In the WNBA, though, the best stars make around $215,000 per season -- less than some of the lowest-paid NBA players.
"Somebody like LeBron James does not have to worry about his livelihood being threatened by his activism," Haines pointed out. "As opposed to, you know, a WNBA player who we already know was being paid significantly less, who may be marginalized for taking a stand around these issues, and whose career could frankly be threatened by speaking up around these issues."
Without a WNBA season, the teams lose a significant amount of publicity and visibility, Johnson said. And yet, when NBA players announced their stop-in-play this week, the WNBA followed suit.
"Instead of just dropping the social justice thing, you can tell they're committed because they're still doing it," Johnson said.
Take the Atlanta Dream, Williams' team. The owner of the team is US Sen. Kelly Loeffler, who has been outspoken against the BLM movement and the WNBA's activist work.
Despite her position of power, Dream players have not only continued their social justice work, but have spoken out against her -- starting a campaign encouraging Georgians to vote for her opponent Raphael Warnock, a Democrat running for her seat.
And still, players have chosen to forgo entire seasons to fight for social change -- as the Mystics' Natasha Cloud did this season. Maya Moore, considered one of the greatest WNBA players right now, is currently sitting out for her second-straight season, choosing to instead focus on criminal justice reform. She has already helped one wrongfully-convicted man overturn his 50-year prison sentence.
Women athletes have a history of activism
Women, particularly Black women, across sports have long had to fight for justice. (In the 2019 season, the WNBA was 67% Black. More than 80% were people of color).

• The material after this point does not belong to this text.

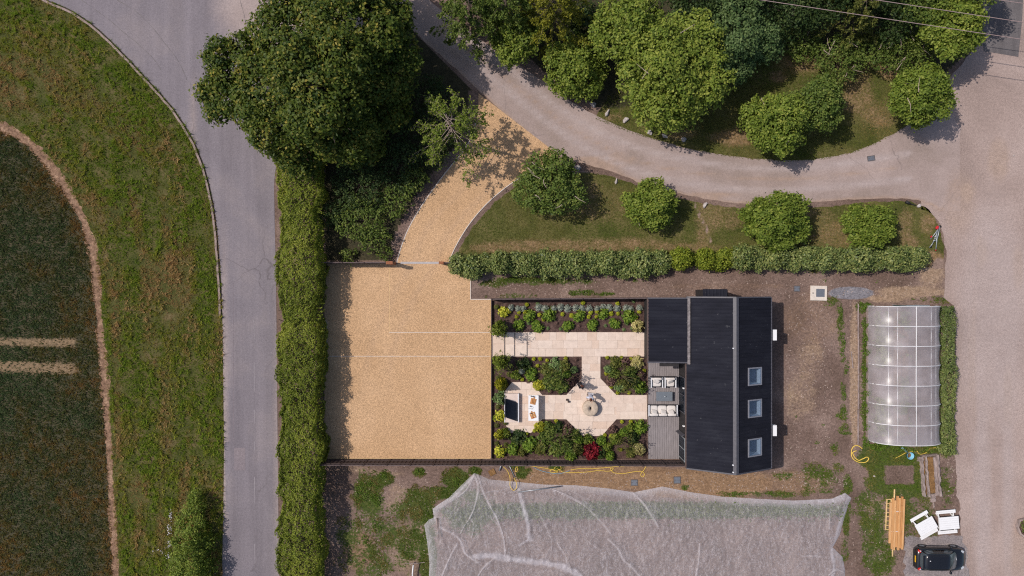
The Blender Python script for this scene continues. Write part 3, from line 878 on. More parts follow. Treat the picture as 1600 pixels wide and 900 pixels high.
# roads
struct(sheet('asphalt_road', ROAD_L + ROAD_R, 0.012, M['asphalt'], 12, {'pink': lambda x, y: blobs(x, y, [(430, 5, 90, 75, .95), (520, 30, 120, 90, 1.0), (440, 500, 8, 500, .7), (350, 660, 8, 260, .75), (300, 180, 6, 60, .5)])}), 'grey asphalt road curving past the grass verge')
LANE = LANE_U + [(1500, 200), (1500, 330)] + LANE_D
def a_worn(x, y):
    mid = smooth_line([(640, -20), (700, 45), (800, 130), (900, 205), (1000, 252), (1100, 272), (1200, 280), (1300, 275), (1400, 262)], 4)
    r = np.clip(1.0 - np.abs(seg_dist(x, y, mid)) / 9, 0, 1) * .6
    low = [(1280, 305), (1310, 304), (1390, 298)]
    e = np.clip(1.0 - seg_dist(x, y, LANE_D) / 9, 0, 1) * .7
    return np.maximum(np.maximum(r, e), blobs(x, y, [(1512, 300, 12, 18, .8), (1532, 395, 10, 30, .75), (1520, 560, 8, 120, .6), (1575, 620, 10, 60, .6), (1560, 250, 20, 40, .6), (1590, 420, 12, 40, .6), (1500, 320, 30, 60, .5), (1530, 420, 30, 60, .35), (1545, 680, 14, 160, .35), (1590, 860, 20, 50, .5), (930, 255, 60, 12, .8), (1100, 305, 60, 8, .7)]))
def a_tyre(x, y):
    t1 = smooth_line([(700, 62), (800, 148), (900, 222), (1000, 268), (1100, 290), (1200, 298), (1300, 292), (1420, 280)], 4)
    t2 = smooth_line([(700, 34), (800, 112), (900, 186), (1000, 232), (1100, 254), (1200, 264), (1300, 258), (1420, 240)], 4)
    r = np.maximum(np.clip(1 - seg_dist(x, y, t1) / 11, 0, 1), np.clip(1 - seg_dist(x, y, t2) / 11, 0, 1)) * .8
    return np.maximum(r, blobs(x, y, [(1550, 500, 60, 200, .5), (1535, 770, 16, 200, .55), (1575, 700, 12, 240, .5)]))
YARD = [(1538, -60), (1534, 40), (1516, 84), (1480, 125), (1440, 170), (1440, 325), (1458, 335), (1468, 352), (1476, 374), (1478, 400), (1476, 440), (1474, 466), (1490, 478), (1493, 560), (1492, 640), (1490, 700),
        (1494, 760), (1500, 810), (1504, 850), (1506, 980), (1720, 980), (1720, -60)]
struct(sheet('gravel_yard', YARD, 0.006, M['yard'], 8, {'worn': a_worn, 'tyre': a_tyre}, jitter=1.2, step=7), 'pale pink gravel yard')
struct(sheet('lane', LANE, 0.011, M['lane'], 8, {'worn': a_worn, 'tyre': a_tyre}, jitter=0.5), 'worn pinkish lane sweeping between the lawns')
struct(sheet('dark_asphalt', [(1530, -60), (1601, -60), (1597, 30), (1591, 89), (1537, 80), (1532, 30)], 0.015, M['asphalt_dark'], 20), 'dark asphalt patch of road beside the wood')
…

Back before women were even getting paid to play tennis, Althea Gibson made history in the 1950s as the first African-American to compete in the US National Championships, the precursor to the US Open. She also desegregated Wimbledon, and won that tournament twice. She broke the color barrier throughout tennis, just three years after Jackie Robinson did the same in baseball.
Gibson forced an unwilling world to create space for her, thus pushing for equality and helping women who came after.
These days, Jackie Robinson is a fixture in grade school history classes. Gibson never received the same recognition. It was only just last year that a sculpture of hers was put outside Arthur Ashe Stadium in New York.
Wilma Rudolph, a track and field star, is another example. After winning three gold medals at the 1960 summer Olympics in Rome, she returned home a champion -- and used her newfound platform to advocate for integration. She fought to integrate a Shoney's in her hometown of Clarksville, Tennessee, in 1963, which led to the eventual integration of pools and parks in her city, too.
It's a trend that has continued -- particularly among those with the biggest platforms. Pro tennis player Naomi Osaka, one of the highest paid female athletes in the world, gave a statement following the shooting of Jacob Blake, writing "Watching the continued genocide of Black people at the hand of the police is honestly making me sick to my stomach."
In 2019, USWNT star Megan Rapinoe drew the ire of President Donald Trump, after being outspoken about her disdain for his administration and calling out the racist remarks he made to four progressive US representatives known as "The Squad" -- Alexandria Ocasio-Cortez, Ilhan Omar, Ayanna Pressley and Rashida Tlaib.
Across sports, though, women's activism doesn't receive the same amount of attention as men's, Haines said. In the case of the WNBA, they don't have the same star power. And yet the WNBA's role in the social justice movement "cannot be ignored."
"What they are doing in this moment is tied to a continuum of activism from women in sports that we have not recognized and appreciated nearly enough," Haines said.
Williams pointed to the obvious -- many women in the WNBA are minorities in the real world. They're gay, or they're women of color, or they're both. They can empathize with the Jacob Blakes, the Breonna Taylors, she said.
"For us," she said, "it's like a constant fight for equality."
Though the league's regular season ends in mid-September, its commitment to activism and civic engagement will continue.